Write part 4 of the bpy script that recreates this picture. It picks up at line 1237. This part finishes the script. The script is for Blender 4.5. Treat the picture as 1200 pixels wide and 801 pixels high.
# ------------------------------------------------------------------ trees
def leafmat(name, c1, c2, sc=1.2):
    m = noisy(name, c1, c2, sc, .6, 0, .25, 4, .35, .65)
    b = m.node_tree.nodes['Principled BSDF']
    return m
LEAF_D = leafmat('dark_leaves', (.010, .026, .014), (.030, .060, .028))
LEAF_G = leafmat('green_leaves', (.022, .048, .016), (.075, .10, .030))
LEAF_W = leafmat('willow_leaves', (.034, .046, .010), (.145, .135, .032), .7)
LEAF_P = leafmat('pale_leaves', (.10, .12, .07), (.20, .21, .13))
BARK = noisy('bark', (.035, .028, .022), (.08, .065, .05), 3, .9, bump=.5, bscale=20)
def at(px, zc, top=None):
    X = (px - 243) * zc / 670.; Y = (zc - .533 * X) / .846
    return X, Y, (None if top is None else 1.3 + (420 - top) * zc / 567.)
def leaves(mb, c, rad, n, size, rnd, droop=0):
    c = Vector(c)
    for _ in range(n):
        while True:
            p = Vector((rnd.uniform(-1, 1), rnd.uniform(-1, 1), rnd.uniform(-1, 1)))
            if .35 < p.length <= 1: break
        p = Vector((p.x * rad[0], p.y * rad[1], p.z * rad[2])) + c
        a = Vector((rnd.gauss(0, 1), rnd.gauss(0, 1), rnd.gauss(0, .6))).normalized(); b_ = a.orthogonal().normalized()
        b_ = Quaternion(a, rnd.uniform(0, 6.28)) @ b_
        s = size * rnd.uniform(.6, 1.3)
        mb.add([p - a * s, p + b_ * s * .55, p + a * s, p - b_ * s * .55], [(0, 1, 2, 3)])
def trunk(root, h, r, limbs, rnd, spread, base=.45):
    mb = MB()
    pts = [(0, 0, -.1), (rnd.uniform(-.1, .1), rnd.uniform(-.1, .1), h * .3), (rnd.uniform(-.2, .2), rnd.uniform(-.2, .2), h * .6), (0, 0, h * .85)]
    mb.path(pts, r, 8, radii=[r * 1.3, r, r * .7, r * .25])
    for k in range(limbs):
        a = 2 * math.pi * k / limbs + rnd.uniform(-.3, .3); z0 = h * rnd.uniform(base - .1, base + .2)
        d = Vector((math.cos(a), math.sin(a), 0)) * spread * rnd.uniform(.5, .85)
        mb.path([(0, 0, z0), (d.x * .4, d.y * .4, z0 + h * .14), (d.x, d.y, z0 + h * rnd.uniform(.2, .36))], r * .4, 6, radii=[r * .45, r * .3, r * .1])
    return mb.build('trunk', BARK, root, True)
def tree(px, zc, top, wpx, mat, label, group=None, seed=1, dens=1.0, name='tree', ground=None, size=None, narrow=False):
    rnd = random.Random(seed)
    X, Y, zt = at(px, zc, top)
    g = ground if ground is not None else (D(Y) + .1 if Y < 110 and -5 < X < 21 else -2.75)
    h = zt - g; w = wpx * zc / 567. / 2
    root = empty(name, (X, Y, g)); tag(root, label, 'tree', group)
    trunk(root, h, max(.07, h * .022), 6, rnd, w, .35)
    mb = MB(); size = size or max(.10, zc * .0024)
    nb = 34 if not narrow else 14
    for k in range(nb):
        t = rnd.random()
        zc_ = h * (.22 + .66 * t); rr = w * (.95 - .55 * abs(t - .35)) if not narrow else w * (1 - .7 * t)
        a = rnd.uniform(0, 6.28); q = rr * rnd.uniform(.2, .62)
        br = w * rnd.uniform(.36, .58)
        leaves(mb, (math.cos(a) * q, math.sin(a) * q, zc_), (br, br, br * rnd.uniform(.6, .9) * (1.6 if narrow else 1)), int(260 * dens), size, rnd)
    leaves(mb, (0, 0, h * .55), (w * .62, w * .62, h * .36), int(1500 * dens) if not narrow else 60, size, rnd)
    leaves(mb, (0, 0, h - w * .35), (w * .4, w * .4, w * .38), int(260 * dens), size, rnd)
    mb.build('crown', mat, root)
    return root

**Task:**
Your task is to output all of the data above word for word.

**Answer for this exercise:**
Write part 4 of the bpy script that recreates this picture. It picks up at line 1237. This part finishes the script. The script is for Blender 4.5. Treat the picture as 1200 pixels wide and 801 pixels high.
# ------------------------------------------------------------------ trees
def leafmat(name, c1, c2, sc=1.2):
    m = noisy(name, c1, c2, sc, .6, 0, .25, 4, .35, .65)
    b = m.node_tree.nodes['Principled BSDF']
    return m
LEAF_D = leafmat('dark_leaves', (.010, .026, .014), (.030, .060, .028))
LEAF_G = leafmat('green_leaves', (.022, .048, .016), (.075, .10, .030))
LEAF_W = leafmat('willow_leaves', (.034, .046, .010), (.145, .135, .032), .7)
LEAF_P = leafmat('pale_leaves', (.10, .12, .07), (.20, .21, .13))
BARK = noisy('bark', (.035, .028, .022), (.08, .065, .05), 3, .9, bump=.5, bscale=20)
def at(px, zc, top=None):
    X = (px - 243) * zc / 670.; Y = (zc - .533 * X) / .846
    return X, Y, (None if top is None else 1.3 + (420 - top) * zc / 567.)
def leaves(mb, c, rad, n, size, rnd, droop=0):
    c = Vector(c)
    for _ in range(n):
        while True:
            p = Vector((rnd.uniform(-1, 1), rnd.uniform(-1, 1), rnd.uniform(-1, 1)))
            if .35 < p.length <= 1: break
        p = Vector((p.x * rad[0], p.y * rad[1], p.z * rad[2])) + c
        a = Vector((rnd.gauss(0, 1), rnd.gauss(0, 1), rnd.gauss(0, .6))).normalized(); b_ = a.orthogonal().normalized()
        b_ = Quaternion(a, rnd.uniform(0, 6.28)) @ b_
        s = size * rnd.uniform(.6, 1.3)
        mb.add([p - a * s, p + b_ * s * .55, p + a * s, p - b_ * s * .55], [(0, 1, 2, 3)])
def trunk(root, h, r, limbs, rnd, spread, base=.45):
    mb = MB()
    pts = [(0, 0, -.1), (rnd.uniform(-.1, .1), rnd.uniform(-.1, .1), h * .3), (rnd.uniform(-.2, .2), rnd.uniform(-.2, .2), h * .6), (0, 0, h * .85)]
    mb.path(pts, r, 8, radii=[r * 1.3, r, r * .7, r * .25])
    for k in range(limbs):
        a = 2 * math.pi * k / limbs + rnd.uniform(-.3, .3); z0 = h * rnd.uniform(base - .1, base + .2)
        d = Vector((math.cos(a), math.sin(a), 0)) * spread * rnd.uniform(.5, .85)
        mb.path([(0, 0, z0), (d.x * .4, d.y * .4, z0 + h * .14), (d.x, d.y, z0 + h * rnd.uniform(.2, .36))], r * .4, 6, radii=[r * .45, r * .3, r * .1])
    return mb.build('trunk', BARK, root, True)
def tree(px, zc, top, wpx, mat, label, group=None, seed=1, dens=1.0, name='tree', ground=None, size=None, narrow=False):
    rnd = random.Random(seed)
    X, Y, zt = at(px, zc, top)
    g = ground if ground is not None else (D(Y) + .1 if Y < 110 and -5 < X < 21 else -2.75)
    h = zt - g; w = wpx * zc / 567. / 2
    root = empty(name, (X, Y, g)); tag(root, label, 'tree', group)
    trunk(root, h, max(.07, h * .022), 6, rnd, w, .35)
    mb = MB(); size = size or max(.10, zc * .0024)
    nb = 34 if not narrow else 14
    for k in range(nb):
        t = rnd.random()
        zc_ = h * (.22 + .66 * t); rr = w * (.95 - .55 * abs(t - .35)) if not narrow else w * (1 - .7 * t)
        a = rnd.uniform(0, 6.28); q = rr * rnd.uniform(.2, .62)
        br = w * rnd.uniform(.36, .58)
        leaves(mb, (math.cos(a) * q, math.sin(a) * q, zc_), (br, br, br * rnd.uniform(.6, .9) * (1.6 if narrow else 1)), int(260 * dens), size, rnd)
    leaves(mb, (0, 0, h * .55), (w * .62, w * .62, h * .36), int(1500 * dens) if not narrow else 60, size, rnd)
    leaves(mb, (0, 0, h - w * .35), (w * .4, w * .4, w * .38), int(260 * dens), size, rnd)
    mb.build('crown', mat, root)
    return root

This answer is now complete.